- STATED TASK -
Return the listing below in full, with every line exactly as it is.

- DATA SEGMENT -
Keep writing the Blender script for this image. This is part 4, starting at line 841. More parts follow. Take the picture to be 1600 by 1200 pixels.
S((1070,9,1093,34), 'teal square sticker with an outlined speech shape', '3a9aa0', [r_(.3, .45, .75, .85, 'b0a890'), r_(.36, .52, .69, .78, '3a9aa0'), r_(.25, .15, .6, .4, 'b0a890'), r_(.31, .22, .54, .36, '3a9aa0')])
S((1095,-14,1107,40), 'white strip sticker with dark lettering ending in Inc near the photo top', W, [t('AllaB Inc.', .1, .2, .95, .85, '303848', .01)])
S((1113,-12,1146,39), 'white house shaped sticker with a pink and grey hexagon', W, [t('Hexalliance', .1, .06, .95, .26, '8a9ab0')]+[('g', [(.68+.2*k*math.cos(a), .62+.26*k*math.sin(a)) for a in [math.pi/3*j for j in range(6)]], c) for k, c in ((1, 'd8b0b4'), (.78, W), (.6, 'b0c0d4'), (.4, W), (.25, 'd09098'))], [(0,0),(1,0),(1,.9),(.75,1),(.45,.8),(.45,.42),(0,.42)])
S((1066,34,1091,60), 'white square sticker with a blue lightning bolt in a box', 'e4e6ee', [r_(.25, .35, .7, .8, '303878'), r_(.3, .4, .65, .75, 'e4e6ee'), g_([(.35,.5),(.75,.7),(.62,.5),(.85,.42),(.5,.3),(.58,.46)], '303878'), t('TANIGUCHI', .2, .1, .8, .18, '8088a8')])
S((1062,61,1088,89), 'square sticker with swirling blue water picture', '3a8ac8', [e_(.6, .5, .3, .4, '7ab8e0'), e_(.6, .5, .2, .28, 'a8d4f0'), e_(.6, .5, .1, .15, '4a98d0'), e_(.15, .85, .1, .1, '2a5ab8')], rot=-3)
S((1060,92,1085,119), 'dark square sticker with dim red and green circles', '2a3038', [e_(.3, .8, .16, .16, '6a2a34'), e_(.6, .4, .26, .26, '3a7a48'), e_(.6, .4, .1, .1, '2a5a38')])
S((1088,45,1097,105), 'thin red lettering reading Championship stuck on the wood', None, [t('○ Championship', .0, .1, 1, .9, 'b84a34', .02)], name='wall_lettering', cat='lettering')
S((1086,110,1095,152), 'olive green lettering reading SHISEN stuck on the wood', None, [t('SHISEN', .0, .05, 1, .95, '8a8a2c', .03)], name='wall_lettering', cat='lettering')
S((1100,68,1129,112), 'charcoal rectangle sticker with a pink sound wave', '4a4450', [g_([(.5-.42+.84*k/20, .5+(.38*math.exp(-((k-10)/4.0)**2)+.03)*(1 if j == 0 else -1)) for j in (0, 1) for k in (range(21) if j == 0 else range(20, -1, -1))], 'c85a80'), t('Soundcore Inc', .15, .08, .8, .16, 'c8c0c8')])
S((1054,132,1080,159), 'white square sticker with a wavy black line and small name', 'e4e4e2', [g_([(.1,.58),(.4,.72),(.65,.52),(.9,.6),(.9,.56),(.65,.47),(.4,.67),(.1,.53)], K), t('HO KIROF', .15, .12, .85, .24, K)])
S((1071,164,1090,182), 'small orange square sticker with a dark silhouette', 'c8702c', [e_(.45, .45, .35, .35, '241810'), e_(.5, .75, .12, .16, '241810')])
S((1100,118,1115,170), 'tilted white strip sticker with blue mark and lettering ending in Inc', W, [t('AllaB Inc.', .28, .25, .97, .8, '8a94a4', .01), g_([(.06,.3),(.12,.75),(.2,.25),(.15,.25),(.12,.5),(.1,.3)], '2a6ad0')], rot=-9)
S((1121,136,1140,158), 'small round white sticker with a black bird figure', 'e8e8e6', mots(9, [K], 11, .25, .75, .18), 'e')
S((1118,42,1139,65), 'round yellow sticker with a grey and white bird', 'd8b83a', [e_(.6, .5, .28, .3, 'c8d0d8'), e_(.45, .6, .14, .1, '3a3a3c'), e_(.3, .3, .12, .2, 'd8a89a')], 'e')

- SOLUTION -
Keep writing the Blender script for this image. This is part 4, starting at line 841. More parts follow. Take the picture to be 1600 by 1200 pixels.
S((1070,9,1093,34), 'teal square sticker with an outlined speech shape', '3a9aa0', [r_(.3, .45, .75, .85, 'b0a890'), r_(.36, .52, .69, .78, '3a9aa0'), r_(.25, .15, .6, .4, 'b0a890'), r_(.31, .22, .54, .36, '3a9aa0')])
S((1095,-14,1107,40), 'white strip sticker with dark lettering ending in Inc near the photo top', W, [t('AllaB Inc.', .1, .2, .95, .85, '303848', .01)])
S((1113,-12,1146,39), 'white house shaped sticker with a pink and grey hexagon', W, [t('Hexalliance', .1, .06, .95, .26, '8a9ab0')]+[('g', [(.68+.2*k*math.cos(a), .62+.26*k*math.sin(a)) for a in [math.pi/3*j for j in range(6)]], c) for k, c in ((1, 'd8b0b4'), (.78, W), (.6, 'b0c0d4'), (.4, W), (.25, 'd09098'))], [(0,0),(1,0),(1,.9),(.75,1),(.45,.8),(.45,.42),(0,.42)])
S((1066,34,1091,60), 'white square sticker with a blue lightning bolt in a box', 'e4e6ee', [r_(.25, .35, .7, .8, '303878'), r_(.3, .4, .65, .75, 'e4e6ee'), g_([(.35,.5),(.75,.7),(.62,.5),(.85,.42),(.5,.3),(.58,.46)], '303878'), t('TANIGUCHI', .2, .1, .8, .18, '8088a8')])
S((1062,61,1088,89), 'square sticker with swirling blue water picture', '3a8ac8', [e_(.6, .5, .3, .4, '7ab8e0'), e_(.6, .5, .2, .28, 'a8d4f0'), e_(.6, .5, .1, .15, '4a98d0'), e_(.15, .85, .1, .1, '2a5ab8')], rot=-3)
S((1060,92,1085,119), 'dark square sticker with dim red and green circles', '2a3038', [e_(.3, .8, .16, .16, '6a2a34'), e_(.6, .4, .26, .26, '3a7a48'), e_(.6, .4, .1, .1, '2a5a38')])
S((1088,45,1097,105), 'thin red lettering reading Championship stuck on the wood', None, [t('○ Championship', .0, .1, 1, .9, 'b84a34', .02)], name='wall_lettering', cat='lettering')
S((1086,110,1095,152), 'olive green lettering reading SHISEN stuck on the wood', None, [t('SHISEN', .0, .05, 1, .95, '8a8a2c', .03)], name='wall_lettering', cat='lettering')
S((1100,68,1129,112), 'charcoal rectangle sticker with a pink sound wave', '4a4450', [g_([(.5-.42+.84*k/20, .5+(.38*math.exp(-((k-10)/4.0)**2)+.03)*(1 if j == 0 else -1)) for j in (0, 1) for k in (range(21) if j == 0 else range(20, -1, -1))], 'c85a80'), t('Soundcore Inc', .15, .08, .8, .16, 'c8c0c8')])
S((1054,132,1080,159), 'white square sticker with a wavy black line and small name', 'e4e4e2', [g_([(.1,.58),(.4,.72),(.65,.52),(.9,.6),(.9,.56),(.65,.47),(.4,.67),(.1,.53)], K), t('HO KIROF', .15, .12, .85, .24, K)])
S((1071,164,1090,182), 'small orange square sticker with a dark silhouette', 'c8702c', [e_(.45, .45, .35, .35, '241810'), e_(.5, .75, .12, .16, '241810')])
S((1100,118,1115,170), 'tilted white strip sticker with blue mark and lettering ending in Inc', W, [t('AllaB Inc.', .28, .25, .97, .8, '8a94a4', .01), g_([(.06,.3),(.12,.75),(.2,.25),(.15,.25),(.12,.5),(.1,.3)], '2a6ad0')], rot=-9)
S((1121,136,1140,158), 'small round white sticker with a black bird figure', 'e8e8e6', mots(9, [K], 11, .25, .75, .18), 'e')
S((1118,42,1139,65), 'round yellow sticker with a grey and white bird', 'd8b83a', [e_(.6, .5, .28, .3, 'c8d0d8'), e_(.45, .6, .14, .1, '3a3a3c'), e_(.3, .3, .12, .2, 'd8a89a')], 'e')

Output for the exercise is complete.